武川蔓緒(つる緒)の頁

みじかい小説を書きます。音楽や映画の感想つぶやきます。たまに唄います。成分の80%は昭和です。

音楽を聴く<12>

おニャン子クラブ"Circle"(昭62)
2枚組1枚目は、ソロデビュー組未発表曲(秋元康ノータッチ)をデビュー順に。こうして振り返ると当人のキャラクターと作家陣による世界観が順序も含めちゃんとメリハリ効いていたなと思う。滑らかな裏声は誰?と思えば内海和子。シングルでも活用すれば良かったのに。

原田知世『恋愛小説3~You&Me』(令2)
慎ましいジャケ写の印象よりも花は繚乱咲き誇り、果実は豊潤で芳醇。カバー集だが塗り替える力強さと快い脱力加減があり、愉しげ。大瀧→大貫→ユーミン→坂本というフルコースの前半には終始酔わされ泣かされる。特にストリングスの絡め方が艶かしく、優美。

斉藤由貴『聖夜』(平4)
クリスマスに観たDVD。確かWOWOWで放送した後ソフト化されたもの。ホールライヴであるが、無観客(!)。

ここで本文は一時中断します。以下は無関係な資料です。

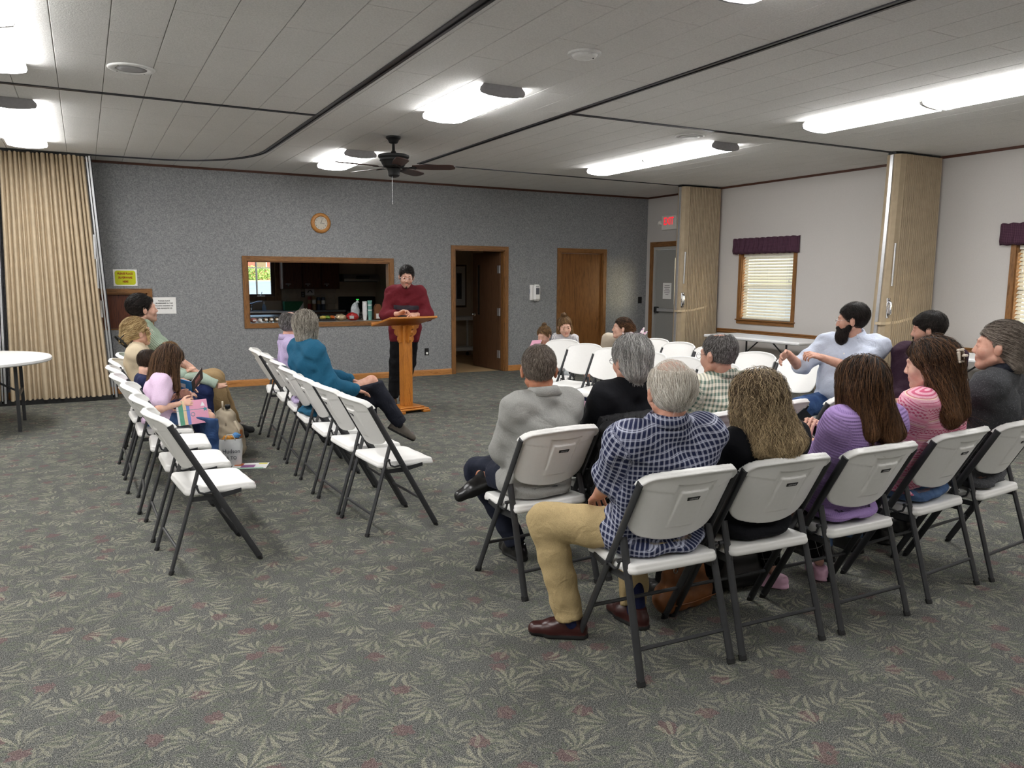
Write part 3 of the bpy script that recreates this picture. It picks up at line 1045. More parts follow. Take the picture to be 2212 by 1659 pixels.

代表曲は殆ど歌わず、内面と向き合う一人芝居風な、ややデカダン寄りな選曲で綴る。30年近く前ながら、奇しくも今また新たな感慨を覚えた。ヴァイオリンに斉藤ネコが参加。

柏原芳恵"LUSTER"(昭59)
この人の歌は基本芯がありつつ、意図か天然か、よろめきを垣間見せるとこが魅力だと思うのだけど。テクノポップ(!)の楽曲、殊に短調のナンバーは不思議に寄り添い、妖しさを一層引き立てている。どんな清らで明朗な言葉も、あられもない艶姿で言ってるような気がしてしまう。

小川知子"Milky Way"(昭48)
作曲家3人の方向性が見事にバラバラだが、なかにし礼によるデカダン薫る糸で綺麗に編まれ、歌唱もまた消え入りそうな儚さから、音が割れる程の絶叫まで、見事に応える。可愛いジャケ写に反し船酔いするほど揺さぶられた。私的には三保敬太郎によるボサ『女の館』がベスト。